TO DO:
Collect every line that includes the string "pixels".

DATA FOR PROCESSING:
****************
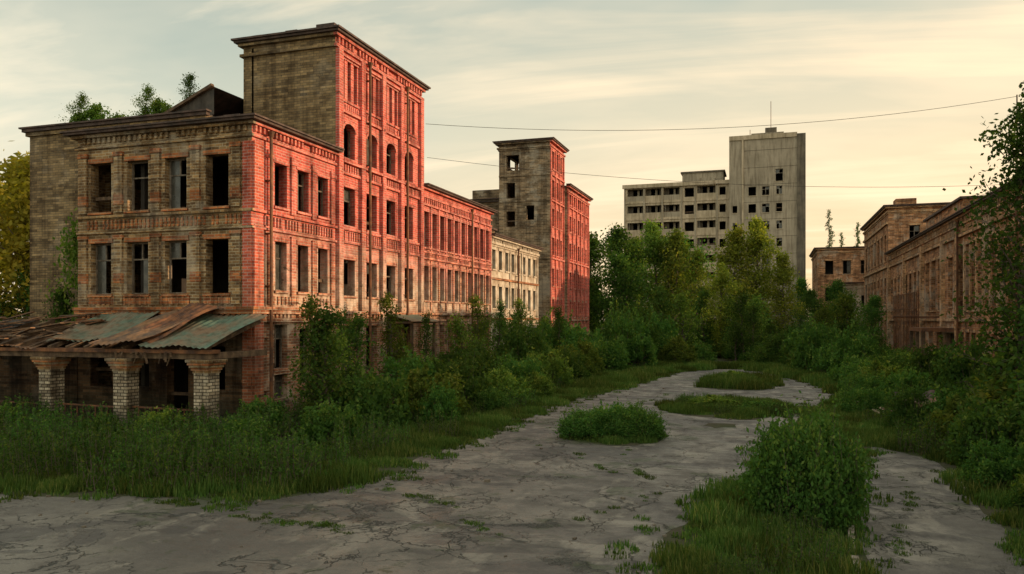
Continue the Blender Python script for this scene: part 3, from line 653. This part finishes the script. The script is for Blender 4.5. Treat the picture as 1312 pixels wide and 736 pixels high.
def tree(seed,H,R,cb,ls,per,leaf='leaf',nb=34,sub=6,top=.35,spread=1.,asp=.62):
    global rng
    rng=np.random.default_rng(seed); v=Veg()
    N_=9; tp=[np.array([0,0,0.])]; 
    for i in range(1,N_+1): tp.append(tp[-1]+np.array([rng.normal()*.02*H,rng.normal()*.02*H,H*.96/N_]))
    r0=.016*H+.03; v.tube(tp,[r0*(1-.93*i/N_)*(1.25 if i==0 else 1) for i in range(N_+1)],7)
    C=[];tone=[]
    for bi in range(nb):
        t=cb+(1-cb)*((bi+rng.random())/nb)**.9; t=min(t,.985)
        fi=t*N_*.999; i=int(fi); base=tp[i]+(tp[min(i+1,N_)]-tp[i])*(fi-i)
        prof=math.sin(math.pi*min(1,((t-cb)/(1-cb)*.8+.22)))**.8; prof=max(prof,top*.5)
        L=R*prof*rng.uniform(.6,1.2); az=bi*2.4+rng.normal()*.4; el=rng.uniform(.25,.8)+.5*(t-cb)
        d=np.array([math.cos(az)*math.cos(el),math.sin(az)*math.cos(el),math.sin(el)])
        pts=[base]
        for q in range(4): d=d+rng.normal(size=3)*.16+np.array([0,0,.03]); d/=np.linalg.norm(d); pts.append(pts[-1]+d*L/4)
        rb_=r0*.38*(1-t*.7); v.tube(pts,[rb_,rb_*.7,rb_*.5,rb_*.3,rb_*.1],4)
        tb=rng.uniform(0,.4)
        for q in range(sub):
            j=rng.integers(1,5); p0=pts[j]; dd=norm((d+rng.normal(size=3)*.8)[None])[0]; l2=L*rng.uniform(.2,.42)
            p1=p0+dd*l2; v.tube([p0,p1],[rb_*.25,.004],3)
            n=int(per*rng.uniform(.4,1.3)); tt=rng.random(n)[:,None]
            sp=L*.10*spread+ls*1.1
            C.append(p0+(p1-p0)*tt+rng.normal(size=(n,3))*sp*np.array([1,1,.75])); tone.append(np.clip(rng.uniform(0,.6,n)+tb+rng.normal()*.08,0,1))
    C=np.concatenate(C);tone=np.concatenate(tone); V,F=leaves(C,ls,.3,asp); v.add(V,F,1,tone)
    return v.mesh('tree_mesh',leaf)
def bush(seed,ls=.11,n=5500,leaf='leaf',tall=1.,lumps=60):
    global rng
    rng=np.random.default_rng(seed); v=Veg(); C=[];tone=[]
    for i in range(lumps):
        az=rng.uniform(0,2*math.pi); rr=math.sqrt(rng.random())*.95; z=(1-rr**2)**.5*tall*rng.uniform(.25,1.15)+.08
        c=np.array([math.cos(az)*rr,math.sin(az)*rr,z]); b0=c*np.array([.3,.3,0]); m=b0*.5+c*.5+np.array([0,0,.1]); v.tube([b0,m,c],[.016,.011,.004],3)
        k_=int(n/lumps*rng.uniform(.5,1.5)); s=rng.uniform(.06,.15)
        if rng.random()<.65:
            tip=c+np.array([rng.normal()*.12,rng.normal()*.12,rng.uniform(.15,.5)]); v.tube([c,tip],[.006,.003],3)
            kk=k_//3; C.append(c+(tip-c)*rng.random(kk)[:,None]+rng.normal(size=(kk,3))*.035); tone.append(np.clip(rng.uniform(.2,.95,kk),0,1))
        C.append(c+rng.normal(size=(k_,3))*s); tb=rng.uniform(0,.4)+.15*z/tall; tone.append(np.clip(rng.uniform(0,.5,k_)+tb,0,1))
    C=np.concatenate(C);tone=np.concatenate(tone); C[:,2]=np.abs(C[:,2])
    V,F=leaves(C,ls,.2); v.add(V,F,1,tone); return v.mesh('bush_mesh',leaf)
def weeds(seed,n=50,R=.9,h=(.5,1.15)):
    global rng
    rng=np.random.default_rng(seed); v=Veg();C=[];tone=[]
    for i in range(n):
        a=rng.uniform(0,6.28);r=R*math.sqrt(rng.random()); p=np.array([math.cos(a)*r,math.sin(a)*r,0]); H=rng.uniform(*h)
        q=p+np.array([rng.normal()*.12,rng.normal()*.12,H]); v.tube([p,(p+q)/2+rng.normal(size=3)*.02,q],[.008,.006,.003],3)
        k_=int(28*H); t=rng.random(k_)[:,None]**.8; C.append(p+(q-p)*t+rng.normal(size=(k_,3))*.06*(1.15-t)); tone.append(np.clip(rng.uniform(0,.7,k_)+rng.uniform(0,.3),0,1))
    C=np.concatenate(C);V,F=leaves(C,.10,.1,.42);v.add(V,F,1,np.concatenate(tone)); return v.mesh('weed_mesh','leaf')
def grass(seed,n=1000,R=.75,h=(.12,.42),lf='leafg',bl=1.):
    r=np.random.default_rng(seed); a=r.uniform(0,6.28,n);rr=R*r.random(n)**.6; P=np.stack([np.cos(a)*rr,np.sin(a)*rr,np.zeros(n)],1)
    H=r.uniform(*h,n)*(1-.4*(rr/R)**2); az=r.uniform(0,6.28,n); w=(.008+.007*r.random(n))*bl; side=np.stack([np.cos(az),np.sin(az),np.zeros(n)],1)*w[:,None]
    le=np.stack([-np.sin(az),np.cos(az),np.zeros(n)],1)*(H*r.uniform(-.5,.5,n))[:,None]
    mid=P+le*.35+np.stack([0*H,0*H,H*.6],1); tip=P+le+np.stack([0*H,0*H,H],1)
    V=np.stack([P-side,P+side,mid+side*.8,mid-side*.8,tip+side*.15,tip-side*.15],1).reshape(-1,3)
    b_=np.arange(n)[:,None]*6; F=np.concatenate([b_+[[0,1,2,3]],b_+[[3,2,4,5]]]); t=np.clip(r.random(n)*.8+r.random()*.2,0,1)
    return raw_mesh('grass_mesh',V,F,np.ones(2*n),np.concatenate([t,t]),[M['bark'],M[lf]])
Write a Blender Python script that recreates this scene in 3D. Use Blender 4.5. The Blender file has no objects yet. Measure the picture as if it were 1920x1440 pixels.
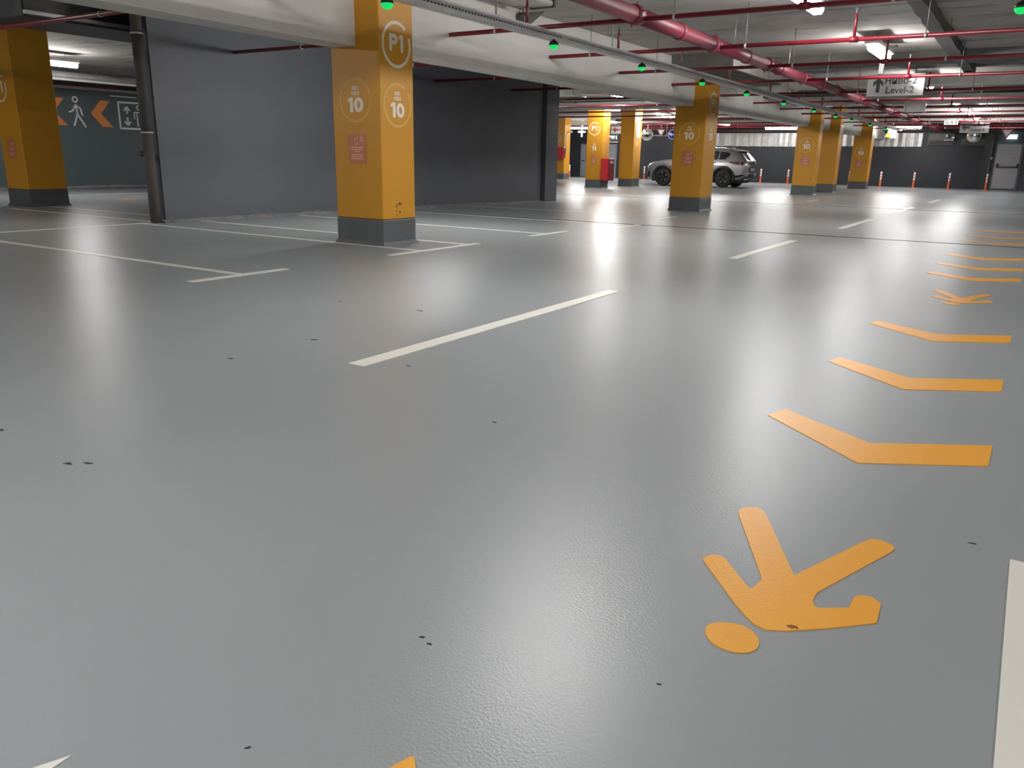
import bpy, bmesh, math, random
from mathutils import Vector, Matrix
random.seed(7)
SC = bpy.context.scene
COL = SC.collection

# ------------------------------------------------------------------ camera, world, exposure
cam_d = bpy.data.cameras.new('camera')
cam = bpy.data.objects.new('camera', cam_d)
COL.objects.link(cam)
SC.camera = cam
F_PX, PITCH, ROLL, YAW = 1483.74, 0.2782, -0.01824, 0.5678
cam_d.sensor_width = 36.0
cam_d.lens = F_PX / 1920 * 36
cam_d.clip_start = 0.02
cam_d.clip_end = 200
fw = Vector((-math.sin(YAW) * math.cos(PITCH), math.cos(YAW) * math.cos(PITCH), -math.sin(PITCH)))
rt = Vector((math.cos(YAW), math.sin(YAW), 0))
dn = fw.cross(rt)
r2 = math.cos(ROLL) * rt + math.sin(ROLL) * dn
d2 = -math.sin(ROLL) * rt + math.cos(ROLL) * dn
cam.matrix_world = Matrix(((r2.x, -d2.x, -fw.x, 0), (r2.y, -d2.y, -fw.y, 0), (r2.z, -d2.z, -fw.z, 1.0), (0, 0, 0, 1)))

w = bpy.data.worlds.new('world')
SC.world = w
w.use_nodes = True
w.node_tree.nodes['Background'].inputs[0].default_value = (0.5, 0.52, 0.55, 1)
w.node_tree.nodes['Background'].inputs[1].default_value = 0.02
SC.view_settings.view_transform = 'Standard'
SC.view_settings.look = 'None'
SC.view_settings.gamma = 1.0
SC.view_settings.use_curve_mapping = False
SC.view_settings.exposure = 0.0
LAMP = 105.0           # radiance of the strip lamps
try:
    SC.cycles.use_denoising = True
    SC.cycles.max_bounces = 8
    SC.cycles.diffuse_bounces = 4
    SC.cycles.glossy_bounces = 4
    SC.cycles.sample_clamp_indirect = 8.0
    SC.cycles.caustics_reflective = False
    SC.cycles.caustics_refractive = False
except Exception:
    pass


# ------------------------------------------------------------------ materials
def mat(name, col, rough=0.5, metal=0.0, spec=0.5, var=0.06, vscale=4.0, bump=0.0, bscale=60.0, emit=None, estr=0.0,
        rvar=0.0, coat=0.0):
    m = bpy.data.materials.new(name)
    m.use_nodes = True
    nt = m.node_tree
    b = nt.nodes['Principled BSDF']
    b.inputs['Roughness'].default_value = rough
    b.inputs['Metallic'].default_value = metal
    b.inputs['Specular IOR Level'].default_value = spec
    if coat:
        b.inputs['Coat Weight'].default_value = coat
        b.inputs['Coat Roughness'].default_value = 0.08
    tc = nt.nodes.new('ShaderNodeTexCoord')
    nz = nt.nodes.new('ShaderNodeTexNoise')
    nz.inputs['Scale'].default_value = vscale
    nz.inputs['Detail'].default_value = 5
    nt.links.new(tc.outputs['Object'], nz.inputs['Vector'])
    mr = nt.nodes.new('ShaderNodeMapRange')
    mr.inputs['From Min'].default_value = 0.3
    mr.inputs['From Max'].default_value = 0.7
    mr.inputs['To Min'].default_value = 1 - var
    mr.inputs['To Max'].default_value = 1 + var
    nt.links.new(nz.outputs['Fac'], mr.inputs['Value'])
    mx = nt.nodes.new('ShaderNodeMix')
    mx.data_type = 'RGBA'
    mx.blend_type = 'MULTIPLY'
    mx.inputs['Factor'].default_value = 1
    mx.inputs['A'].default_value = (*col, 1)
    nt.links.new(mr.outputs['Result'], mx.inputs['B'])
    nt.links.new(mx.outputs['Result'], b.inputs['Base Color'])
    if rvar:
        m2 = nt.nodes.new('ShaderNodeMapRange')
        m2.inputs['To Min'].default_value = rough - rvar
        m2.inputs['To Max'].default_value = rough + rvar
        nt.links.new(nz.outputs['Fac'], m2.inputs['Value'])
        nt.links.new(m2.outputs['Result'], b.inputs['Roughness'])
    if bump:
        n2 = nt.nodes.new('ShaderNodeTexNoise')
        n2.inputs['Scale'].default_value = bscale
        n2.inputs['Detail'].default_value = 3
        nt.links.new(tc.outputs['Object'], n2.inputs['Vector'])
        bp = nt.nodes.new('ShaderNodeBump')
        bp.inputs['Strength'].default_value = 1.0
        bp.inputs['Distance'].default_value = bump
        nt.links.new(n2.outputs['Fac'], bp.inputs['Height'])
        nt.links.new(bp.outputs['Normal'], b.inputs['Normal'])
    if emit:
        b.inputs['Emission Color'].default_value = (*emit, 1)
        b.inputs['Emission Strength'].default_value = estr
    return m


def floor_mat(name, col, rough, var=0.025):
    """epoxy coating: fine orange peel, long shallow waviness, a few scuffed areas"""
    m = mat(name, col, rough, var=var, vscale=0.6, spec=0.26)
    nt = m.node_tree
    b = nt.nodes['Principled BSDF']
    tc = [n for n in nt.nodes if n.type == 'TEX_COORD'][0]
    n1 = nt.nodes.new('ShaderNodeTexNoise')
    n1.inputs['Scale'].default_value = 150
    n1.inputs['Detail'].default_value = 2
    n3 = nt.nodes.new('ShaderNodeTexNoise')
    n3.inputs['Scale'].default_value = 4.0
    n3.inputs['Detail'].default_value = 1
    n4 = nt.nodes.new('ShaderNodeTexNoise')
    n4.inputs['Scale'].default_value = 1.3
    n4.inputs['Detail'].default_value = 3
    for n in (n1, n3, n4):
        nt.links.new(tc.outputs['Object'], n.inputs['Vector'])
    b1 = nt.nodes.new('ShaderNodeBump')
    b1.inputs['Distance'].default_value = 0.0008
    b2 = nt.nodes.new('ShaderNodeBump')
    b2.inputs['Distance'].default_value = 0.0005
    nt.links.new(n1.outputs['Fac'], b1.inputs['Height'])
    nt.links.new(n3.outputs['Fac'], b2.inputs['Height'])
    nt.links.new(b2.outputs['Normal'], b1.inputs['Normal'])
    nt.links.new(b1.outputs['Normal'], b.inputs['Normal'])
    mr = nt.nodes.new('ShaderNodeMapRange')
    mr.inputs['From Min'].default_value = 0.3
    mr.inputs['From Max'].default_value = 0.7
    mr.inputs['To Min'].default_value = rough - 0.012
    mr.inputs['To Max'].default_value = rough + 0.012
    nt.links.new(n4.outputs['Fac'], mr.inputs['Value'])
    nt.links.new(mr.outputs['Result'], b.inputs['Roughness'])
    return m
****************
CORRECT OUTPUT:
Continue the Blender Python script for this scene: part 3, from line 653. This part finishes the script. The script is for Blender 4.5. Treat the picture as 1312 pixels wide and 736 pixels high.
Write a Blender Python script that recreates this scene in 3D. Use Blender 4.5. The Blender file has no objects yet. Measure the picture as if it were 1920x1440 pixels.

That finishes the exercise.